* The exercise
Among the entries below, find how many lines carry the word "script" and state only that figure.

* Material supplied

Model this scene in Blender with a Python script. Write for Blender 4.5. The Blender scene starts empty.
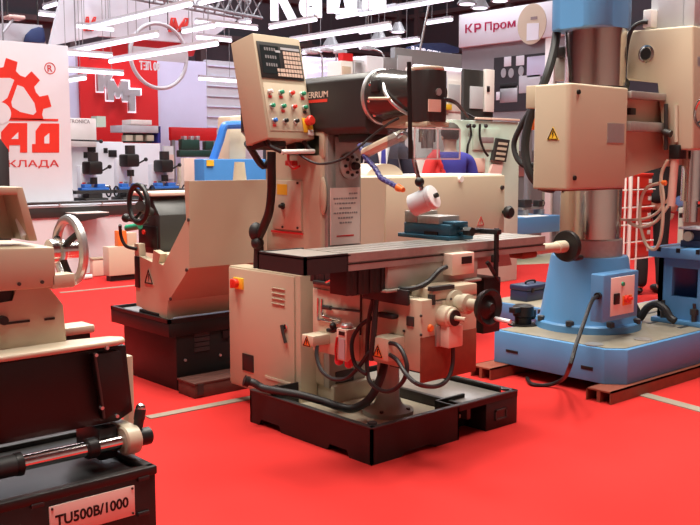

==

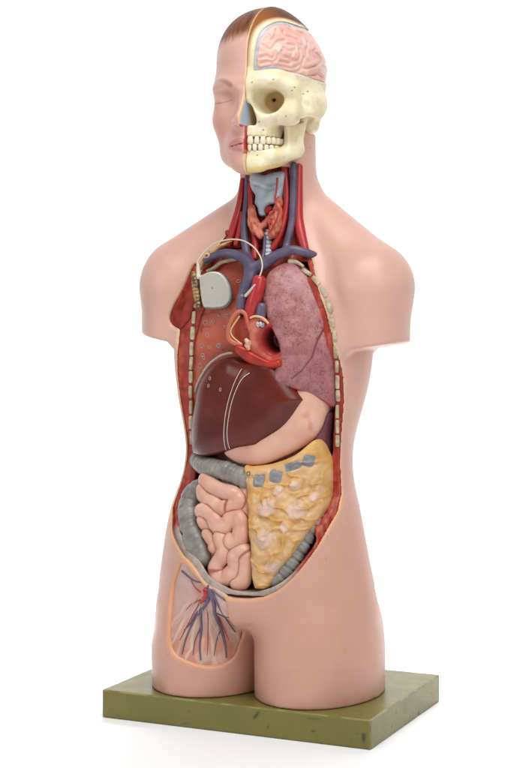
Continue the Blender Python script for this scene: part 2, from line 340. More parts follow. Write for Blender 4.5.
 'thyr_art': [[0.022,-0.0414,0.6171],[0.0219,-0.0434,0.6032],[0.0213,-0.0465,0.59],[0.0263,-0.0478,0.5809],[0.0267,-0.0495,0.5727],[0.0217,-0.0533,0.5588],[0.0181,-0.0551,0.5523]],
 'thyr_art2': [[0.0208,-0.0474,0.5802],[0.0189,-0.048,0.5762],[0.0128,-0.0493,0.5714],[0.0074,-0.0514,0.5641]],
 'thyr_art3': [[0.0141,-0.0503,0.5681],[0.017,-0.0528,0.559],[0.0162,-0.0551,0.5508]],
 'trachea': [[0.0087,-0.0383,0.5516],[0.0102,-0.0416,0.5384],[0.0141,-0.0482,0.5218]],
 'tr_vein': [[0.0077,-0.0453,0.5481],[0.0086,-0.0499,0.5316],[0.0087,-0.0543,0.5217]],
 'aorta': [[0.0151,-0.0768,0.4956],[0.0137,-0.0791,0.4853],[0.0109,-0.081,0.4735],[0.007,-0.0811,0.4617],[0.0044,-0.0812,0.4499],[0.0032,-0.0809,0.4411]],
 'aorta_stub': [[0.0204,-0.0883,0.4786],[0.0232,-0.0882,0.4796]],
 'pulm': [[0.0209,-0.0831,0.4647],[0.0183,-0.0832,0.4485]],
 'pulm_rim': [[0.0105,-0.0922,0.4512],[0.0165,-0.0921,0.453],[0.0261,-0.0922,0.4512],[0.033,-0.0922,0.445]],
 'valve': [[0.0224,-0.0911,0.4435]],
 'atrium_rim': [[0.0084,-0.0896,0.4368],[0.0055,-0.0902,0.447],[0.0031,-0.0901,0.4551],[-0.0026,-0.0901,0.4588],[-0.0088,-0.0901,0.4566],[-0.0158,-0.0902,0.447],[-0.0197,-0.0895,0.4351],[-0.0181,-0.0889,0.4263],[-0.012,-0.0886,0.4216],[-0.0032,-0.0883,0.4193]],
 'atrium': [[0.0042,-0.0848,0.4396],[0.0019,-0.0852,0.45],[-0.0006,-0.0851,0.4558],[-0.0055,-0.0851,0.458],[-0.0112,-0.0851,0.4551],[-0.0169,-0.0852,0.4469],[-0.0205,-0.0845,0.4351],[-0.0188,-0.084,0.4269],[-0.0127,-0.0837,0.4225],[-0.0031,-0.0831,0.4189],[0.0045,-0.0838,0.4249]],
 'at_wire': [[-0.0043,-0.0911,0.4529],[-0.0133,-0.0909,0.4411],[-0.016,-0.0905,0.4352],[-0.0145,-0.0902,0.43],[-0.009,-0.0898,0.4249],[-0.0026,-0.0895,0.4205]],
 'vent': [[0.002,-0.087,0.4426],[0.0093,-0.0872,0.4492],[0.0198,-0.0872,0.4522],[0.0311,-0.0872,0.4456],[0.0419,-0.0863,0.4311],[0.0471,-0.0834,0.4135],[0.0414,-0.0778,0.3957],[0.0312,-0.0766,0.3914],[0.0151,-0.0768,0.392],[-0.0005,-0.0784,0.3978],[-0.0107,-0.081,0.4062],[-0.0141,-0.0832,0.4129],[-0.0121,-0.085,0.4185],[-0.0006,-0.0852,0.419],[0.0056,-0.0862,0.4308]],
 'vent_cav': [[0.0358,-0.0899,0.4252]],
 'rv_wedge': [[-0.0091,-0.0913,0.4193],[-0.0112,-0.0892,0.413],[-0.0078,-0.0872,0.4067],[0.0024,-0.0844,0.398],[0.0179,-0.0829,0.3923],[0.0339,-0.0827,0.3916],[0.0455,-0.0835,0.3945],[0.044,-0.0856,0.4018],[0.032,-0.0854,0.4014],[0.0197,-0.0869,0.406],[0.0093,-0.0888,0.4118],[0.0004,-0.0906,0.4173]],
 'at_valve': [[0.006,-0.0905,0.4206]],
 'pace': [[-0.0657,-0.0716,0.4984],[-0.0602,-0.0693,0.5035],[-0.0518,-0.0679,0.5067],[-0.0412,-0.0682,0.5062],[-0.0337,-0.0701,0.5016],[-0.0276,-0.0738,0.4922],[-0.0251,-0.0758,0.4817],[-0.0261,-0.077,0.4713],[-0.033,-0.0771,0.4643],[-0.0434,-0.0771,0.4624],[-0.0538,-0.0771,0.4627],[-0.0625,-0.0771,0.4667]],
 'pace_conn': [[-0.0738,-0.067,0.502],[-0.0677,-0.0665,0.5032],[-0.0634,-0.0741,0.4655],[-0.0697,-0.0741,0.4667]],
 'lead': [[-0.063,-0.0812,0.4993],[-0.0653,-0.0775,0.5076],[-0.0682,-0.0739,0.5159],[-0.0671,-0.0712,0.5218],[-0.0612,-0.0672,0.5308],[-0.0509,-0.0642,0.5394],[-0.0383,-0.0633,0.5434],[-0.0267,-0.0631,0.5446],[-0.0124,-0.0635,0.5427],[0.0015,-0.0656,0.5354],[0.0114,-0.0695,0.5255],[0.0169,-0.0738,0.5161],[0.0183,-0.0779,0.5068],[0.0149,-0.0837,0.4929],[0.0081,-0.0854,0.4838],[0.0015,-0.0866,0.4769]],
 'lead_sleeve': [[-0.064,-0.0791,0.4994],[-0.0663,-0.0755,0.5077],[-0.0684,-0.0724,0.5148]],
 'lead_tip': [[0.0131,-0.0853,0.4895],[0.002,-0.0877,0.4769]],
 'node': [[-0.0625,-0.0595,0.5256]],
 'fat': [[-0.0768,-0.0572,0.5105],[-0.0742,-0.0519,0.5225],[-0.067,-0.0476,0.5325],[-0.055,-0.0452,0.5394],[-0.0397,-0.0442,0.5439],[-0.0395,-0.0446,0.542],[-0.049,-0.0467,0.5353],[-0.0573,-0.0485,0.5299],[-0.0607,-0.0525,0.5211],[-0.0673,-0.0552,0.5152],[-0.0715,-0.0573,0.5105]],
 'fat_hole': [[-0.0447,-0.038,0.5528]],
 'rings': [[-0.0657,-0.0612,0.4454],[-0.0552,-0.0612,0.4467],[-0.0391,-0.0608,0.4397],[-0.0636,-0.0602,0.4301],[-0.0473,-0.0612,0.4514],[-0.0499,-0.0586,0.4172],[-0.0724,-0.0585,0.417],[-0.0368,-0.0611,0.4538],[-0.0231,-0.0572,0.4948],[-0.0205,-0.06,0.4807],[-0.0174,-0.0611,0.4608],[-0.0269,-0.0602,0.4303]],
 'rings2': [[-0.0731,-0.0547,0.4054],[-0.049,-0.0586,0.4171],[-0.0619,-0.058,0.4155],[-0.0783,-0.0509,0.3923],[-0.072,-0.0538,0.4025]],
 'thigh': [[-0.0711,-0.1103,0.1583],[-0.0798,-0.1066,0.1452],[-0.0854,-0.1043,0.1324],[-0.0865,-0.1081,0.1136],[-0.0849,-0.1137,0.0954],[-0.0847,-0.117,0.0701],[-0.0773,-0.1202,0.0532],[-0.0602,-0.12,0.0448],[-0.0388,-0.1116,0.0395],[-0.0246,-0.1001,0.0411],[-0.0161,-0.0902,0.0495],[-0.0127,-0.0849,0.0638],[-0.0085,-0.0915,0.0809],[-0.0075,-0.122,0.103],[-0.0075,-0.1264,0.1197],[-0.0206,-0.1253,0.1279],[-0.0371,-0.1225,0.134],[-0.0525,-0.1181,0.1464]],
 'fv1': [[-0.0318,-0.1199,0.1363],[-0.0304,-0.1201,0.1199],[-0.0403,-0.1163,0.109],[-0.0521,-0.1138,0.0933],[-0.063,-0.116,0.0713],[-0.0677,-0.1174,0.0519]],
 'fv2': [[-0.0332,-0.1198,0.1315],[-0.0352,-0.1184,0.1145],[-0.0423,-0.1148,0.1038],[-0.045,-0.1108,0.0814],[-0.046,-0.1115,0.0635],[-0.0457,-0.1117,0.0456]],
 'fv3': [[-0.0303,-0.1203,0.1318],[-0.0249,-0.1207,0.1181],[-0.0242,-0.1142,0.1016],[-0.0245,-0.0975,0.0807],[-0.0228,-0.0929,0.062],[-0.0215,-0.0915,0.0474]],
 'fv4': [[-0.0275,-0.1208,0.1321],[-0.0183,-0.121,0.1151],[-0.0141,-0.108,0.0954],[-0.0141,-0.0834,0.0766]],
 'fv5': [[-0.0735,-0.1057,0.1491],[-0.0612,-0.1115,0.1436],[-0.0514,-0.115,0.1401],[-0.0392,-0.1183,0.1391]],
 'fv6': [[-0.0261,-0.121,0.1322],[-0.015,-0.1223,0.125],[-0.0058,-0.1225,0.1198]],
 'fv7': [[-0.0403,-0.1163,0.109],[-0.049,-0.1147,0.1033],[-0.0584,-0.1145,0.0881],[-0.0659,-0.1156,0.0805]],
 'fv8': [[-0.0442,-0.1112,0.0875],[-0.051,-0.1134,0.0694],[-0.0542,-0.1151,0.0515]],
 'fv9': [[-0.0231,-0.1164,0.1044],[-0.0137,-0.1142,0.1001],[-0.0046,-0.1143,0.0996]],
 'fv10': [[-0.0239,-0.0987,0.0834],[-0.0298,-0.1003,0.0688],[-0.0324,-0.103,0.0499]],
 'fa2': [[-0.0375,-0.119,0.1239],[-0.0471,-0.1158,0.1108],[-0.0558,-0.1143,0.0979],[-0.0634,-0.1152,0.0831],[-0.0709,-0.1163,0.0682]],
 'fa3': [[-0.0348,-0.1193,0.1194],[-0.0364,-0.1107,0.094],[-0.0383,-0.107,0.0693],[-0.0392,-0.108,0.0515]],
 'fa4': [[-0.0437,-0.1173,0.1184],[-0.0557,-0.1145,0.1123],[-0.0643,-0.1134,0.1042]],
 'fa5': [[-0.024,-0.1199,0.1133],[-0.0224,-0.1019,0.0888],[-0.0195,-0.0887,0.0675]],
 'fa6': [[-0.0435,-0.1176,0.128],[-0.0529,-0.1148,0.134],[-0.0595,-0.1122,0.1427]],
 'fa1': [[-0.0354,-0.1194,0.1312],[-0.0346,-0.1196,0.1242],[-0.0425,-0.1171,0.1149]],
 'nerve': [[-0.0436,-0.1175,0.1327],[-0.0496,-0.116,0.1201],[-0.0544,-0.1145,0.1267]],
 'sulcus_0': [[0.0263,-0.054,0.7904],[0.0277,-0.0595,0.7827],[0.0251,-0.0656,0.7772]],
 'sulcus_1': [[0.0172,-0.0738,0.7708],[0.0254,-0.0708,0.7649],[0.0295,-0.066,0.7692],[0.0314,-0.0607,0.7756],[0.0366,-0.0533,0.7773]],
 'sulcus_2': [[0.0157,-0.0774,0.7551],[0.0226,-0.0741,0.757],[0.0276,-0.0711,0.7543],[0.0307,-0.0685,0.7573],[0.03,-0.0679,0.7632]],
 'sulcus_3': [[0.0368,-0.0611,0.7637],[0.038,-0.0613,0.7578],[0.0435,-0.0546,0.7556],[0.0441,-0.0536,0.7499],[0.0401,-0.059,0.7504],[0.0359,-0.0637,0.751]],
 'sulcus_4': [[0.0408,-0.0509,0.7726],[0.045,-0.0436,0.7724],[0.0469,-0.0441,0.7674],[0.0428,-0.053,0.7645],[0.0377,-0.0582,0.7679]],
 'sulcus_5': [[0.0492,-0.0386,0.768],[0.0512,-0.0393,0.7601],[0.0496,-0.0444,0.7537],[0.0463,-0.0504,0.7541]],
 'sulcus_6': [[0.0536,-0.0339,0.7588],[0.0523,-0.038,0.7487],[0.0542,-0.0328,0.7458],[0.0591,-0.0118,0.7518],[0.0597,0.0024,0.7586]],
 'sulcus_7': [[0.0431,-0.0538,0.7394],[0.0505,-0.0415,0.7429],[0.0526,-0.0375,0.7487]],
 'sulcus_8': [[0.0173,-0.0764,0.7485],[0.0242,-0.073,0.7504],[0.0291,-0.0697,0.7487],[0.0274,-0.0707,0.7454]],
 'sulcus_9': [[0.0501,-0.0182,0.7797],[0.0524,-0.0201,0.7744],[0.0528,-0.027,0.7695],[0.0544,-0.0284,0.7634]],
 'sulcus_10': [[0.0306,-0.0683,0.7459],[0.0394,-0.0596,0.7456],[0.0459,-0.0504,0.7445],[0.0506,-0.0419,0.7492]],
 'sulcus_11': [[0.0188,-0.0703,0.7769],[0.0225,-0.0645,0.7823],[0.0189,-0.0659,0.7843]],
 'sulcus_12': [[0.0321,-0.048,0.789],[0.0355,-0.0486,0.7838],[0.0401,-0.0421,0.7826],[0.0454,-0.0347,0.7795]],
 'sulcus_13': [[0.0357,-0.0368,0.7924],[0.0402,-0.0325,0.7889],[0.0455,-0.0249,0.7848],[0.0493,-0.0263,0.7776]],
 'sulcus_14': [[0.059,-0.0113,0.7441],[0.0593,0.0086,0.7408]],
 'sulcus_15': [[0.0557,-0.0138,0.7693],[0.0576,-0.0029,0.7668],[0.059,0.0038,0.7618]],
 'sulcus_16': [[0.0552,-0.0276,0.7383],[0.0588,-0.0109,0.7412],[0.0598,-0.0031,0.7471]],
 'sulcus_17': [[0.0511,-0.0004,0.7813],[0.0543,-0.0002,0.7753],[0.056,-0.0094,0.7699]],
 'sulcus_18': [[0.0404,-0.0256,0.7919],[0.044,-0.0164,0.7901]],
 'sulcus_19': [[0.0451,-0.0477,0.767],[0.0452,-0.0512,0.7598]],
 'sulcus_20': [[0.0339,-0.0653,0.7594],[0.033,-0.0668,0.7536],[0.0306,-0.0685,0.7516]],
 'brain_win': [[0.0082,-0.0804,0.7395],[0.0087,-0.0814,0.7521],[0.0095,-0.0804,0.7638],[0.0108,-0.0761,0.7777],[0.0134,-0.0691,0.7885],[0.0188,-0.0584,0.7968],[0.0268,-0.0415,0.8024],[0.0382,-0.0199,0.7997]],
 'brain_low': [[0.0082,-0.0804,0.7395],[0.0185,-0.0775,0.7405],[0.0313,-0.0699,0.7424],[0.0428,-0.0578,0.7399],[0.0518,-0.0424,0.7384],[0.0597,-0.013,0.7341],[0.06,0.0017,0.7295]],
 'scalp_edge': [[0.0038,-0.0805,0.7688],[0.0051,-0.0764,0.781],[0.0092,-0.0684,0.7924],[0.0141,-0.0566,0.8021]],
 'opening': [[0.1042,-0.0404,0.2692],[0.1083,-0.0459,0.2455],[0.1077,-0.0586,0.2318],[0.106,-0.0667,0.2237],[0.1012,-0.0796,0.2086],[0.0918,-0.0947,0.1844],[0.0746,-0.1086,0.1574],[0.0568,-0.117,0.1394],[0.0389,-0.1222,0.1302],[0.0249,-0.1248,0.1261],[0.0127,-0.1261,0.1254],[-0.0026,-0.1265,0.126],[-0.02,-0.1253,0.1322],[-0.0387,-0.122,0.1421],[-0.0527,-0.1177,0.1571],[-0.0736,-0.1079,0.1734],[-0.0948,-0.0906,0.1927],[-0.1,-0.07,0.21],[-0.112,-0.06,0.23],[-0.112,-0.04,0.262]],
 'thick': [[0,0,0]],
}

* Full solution
2